> [DATASET EXCERPT]:

____________________

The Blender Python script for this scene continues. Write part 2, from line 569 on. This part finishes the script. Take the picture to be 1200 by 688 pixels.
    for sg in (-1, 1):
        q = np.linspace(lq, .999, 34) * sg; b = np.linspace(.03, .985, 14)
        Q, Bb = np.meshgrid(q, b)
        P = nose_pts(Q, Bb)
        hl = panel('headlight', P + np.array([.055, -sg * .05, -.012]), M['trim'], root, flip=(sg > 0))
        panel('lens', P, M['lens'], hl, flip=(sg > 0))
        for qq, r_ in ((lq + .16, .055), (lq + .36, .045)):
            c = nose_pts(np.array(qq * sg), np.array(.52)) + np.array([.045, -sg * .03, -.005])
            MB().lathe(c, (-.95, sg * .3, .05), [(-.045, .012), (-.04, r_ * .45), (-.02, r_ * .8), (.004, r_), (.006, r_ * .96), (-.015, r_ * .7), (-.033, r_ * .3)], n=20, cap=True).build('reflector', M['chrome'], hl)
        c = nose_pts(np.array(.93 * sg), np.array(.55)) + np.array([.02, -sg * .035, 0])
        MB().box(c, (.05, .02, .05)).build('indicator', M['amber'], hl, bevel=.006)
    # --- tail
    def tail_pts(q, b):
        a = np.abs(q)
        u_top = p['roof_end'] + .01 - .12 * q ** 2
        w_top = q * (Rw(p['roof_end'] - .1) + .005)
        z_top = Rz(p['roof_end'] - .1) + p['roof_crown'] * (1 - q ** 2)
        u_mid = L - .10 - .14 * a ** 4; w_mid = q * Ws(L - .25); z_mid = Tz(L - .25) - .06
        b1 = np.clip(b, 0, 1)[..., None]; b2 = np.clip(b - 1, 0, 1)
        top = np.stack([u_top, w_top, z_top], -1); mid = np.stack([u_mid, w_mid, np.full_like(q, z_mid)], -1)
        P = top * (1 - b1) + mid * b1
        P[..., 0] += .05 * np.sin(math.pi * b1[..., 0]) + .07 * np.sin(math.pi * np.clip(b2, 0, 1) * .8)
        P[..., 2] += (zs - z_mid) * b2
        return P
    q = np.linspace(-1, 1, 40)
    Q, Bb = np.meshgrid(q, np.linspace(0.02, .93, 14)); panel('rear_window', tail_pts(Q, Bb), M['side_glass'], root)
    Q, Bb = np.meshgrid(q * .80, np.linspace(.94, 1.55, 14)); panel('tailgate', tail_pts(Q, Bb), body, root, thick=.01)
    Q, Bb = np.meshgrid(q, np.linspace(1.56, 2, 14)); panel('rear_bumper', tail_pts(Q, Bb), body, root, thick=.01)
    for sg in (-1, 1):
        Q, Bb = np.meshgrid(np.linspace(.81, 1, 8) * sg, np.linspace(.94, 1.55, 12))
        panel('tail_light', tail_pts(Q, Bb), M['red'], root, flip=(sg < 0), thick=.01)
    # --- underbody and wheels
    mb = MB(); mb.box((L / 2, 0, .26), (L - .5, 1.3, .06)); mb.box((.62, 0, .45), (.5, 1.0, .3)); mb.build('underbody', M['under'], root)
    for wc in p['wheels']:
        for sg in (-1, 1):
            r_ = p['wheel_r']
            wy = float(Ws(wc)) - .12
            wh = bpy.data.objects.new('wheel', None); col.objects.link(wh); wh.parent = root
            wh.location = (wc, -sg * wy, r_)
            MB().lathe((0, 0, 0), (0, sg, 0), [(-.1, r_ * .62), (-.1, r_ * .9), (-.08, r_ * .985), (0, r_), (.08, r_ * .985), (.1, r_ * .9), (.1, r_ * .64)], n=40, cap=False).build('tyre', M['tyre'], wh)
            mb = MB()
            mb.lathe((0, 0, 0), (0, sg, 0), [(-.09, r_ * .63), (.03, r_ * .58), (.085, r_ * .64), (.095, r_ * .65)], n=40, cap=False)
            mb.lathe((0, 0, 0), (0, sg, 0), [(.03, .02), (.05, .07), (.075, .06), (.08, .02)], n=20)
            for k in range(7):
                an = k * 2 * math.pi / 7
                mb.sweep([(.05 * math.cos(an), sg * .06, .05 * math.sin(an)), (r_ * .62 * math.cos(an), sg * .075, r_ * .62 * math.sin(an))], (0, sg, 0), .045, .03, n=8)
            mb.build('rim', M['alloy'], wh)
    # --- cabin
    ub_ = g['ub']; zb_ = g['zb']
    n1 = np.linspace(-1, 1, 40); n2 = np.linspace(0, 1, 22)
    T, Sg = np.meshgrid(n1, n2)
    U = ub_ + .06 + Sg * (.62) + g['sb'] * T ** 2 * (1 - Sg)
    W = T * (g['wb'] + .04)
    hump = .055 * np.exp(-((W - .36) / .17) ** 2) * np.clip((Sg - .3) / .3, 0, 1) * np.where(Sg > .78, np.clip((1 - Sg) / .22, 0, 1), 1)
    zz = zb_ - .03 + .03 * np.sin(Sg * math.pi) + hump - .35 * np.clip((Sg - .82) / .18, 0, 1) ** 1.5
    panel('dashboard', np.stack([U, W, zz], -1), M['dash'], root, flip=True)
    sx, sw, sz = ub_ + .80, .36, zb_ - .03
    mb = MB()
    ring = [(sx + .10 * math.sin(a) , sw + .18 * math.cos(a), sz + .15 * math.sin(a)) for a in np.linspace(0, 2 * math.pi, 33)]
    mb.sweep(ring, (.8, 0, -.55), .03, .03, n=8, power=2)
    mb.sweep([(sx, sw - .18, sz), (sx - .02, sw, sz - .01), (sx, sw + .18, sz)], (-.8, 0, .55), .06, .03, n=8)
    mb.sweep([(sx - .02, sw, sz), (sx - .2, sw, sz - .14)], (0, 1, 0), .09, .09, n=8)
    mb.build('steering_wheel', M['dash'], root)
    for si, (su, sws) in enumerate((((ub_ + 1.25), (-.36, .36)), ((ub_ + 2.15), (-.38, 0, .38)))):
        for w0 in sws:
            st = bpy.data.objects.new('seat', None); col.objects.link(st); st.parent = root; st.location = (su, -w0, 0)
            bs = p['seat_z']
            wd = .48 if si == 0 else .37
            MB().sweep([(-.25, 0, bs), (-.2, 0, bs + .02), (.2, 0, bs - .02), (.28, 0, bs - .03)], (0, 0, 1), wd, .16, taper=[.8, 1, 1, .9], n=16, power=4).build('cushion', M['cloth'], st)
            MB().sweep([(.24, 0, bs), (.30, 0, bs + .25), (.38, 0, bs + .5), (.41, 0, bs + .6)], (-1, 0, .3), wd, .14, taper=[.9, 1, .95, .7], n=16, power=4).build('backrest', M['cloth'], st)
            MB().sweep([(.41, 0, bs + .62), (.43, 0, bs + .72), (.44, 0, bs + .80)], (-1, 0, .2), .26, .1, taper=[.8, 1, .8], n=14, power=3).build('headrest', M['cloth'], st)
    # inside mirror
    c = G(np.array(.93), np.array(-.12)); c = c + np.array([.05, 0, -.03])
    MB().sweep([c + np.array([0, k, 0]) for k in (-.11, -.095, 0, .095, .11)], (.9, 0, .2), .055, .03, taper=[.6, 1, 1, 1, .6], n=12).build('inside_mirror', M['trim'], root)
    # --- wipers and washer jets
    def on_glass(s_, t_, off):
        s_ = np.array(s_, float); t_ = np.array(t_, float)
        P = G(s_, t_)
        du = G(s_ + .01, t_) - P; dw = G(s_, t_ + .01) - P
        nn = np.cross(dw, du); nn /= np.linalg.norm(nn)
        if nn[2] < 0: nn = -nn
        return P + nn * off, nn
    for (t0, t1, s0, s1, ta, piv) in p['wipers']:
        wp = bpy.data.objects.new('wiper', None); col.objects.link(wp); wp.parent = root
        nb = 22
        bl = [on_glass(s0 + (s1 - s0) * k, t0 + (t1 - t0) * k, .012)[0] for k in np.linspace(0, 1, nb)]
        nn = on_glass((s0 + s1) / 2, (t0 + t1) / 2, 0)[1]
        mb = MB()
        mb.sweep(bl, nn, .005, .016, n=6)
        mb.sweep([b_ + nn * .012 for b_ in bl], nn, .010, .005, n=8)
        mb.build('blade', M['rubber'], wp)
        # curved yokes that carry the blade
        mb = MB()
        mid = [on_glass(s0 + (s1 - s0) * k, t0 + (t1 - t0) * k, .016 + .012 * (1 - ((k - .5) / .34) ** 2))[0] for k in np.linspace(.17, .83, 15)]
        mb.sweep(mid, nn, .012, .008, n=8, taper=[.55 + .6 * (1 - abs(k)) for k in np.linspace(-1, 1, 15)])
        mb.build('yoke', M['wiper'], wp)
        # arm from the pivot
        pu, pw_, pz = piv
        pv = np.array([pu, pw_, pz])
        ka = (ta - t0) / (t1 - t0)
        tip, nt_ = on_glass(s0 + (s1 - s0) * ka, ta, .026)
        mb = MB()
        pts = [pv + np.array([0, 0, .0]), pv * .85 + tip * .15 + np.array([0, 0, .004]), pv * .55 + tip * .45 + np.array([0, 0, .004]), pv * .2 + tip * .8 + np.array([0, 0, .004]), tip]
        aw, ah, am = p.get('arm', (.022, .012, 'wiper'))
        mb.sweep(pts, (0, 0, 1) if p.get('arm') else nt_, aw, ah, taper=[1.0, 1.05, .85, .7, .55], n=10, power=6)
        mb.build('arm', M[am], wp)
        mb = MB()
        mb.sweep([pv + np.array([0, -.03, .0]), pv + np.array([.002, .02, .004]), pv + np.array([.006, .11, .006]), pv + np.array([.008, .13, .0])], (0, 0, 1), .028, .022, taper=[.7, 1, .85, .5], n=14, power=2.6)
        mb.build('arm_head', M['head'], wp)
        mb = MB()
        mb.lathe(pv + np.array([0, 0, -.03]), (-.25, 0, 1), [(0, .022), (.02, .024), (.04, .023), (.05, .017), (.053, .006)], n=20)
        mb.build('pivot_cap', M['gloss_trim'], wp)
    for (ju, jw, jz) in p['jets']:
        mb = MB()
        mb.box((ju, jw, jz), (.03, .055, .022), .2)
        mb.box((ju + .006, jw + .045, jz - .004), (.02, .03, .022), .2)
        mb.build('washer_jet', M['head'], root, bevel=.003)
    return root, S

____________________

Provide solely the number of lines in the data that include the word "from".

2